Un nuovo decreto legge temporaneo sulla libera professione renderebbe gli orari più flessibili di quanto siano oggi. Alle parti in causa verrebbe concesso di cercare un accordo per variazioni adeguate rispetto alla normativa attualmente vigente nell’arco di una fase sperimentale di due anni.
L’economia ha reagito negativamente alle proposte della ministra. Il presidente dell’associazione dei datori di lavoro Ingo Kramer ha ribattuto: «Non possiamo rimandare alle calende greche la modernizzazione di normative obsolete». Bitkom, l’associazione per l’economia digitale lamenta che i paletti posti per i cambiamenti all’orario sono legati a condizioni troppo stringenti. In effetti nell’arco di vent’anni coloro che lavorano fuori dagli orari e giorni tradizionali sono saliti al 25% per la sera e il sabato, quasi il 10% fanno turni di notte e il 15% lavora la domenica. Così come sono cresciute forme di lavoro più flessibili tipo i minijob, autonomi e impieghi temporanei. Ma è pur vero che contemporaneamente sono salite le occupazioni a tempo pieno indeterminato, raggiungendo un tetto storico di 36 milioni di individui.
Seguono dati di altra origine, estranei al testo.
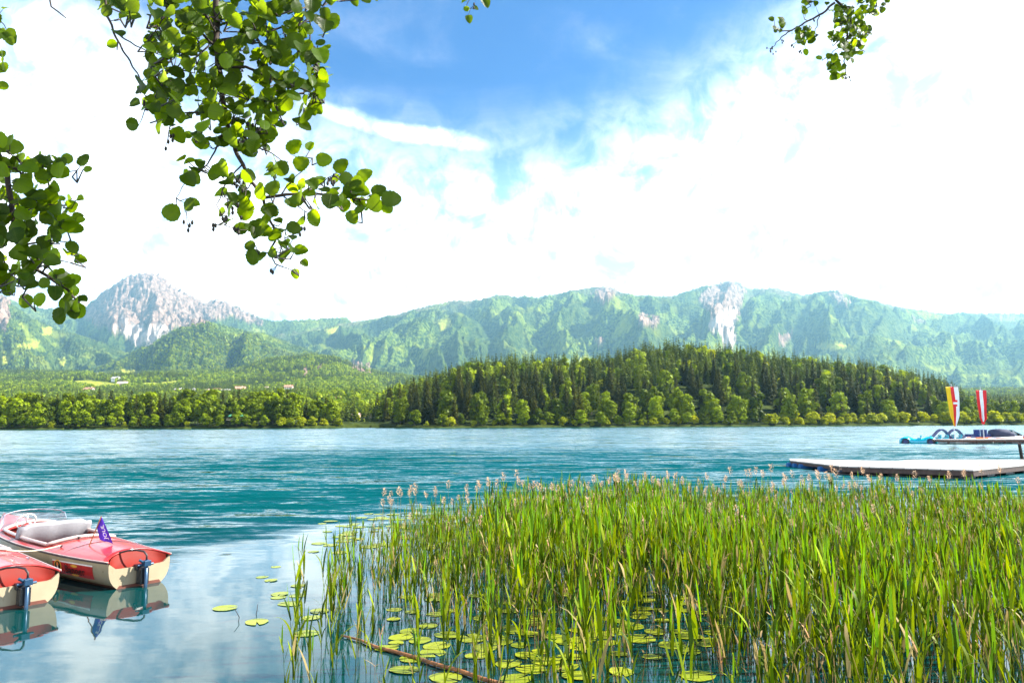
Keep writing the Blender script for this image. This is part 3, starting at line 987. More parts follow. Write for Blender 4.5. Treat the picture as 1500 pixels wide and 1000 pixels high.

La Nahles è ottimista a dispetto di critiche e paure, cita lo studio commissionato dal Centro per la Ricerca Economica Europea (ZEW) secondo cui solo il 12% dei lavori odierni hanno un profilo tale che li metta a rischio automazione.
L’Organizzazione per la cooperazione e lo sviluppo economico (OCSE) infine butta acqua sul fuoco degli allarmisti, per quanto sia vero che il potenziale di automazione nei paesi avanzati sia un po’ sopra la media, nove lavori locali su dieci non sono interamente rimpiazzabili, verranno invece evoluti in futuro.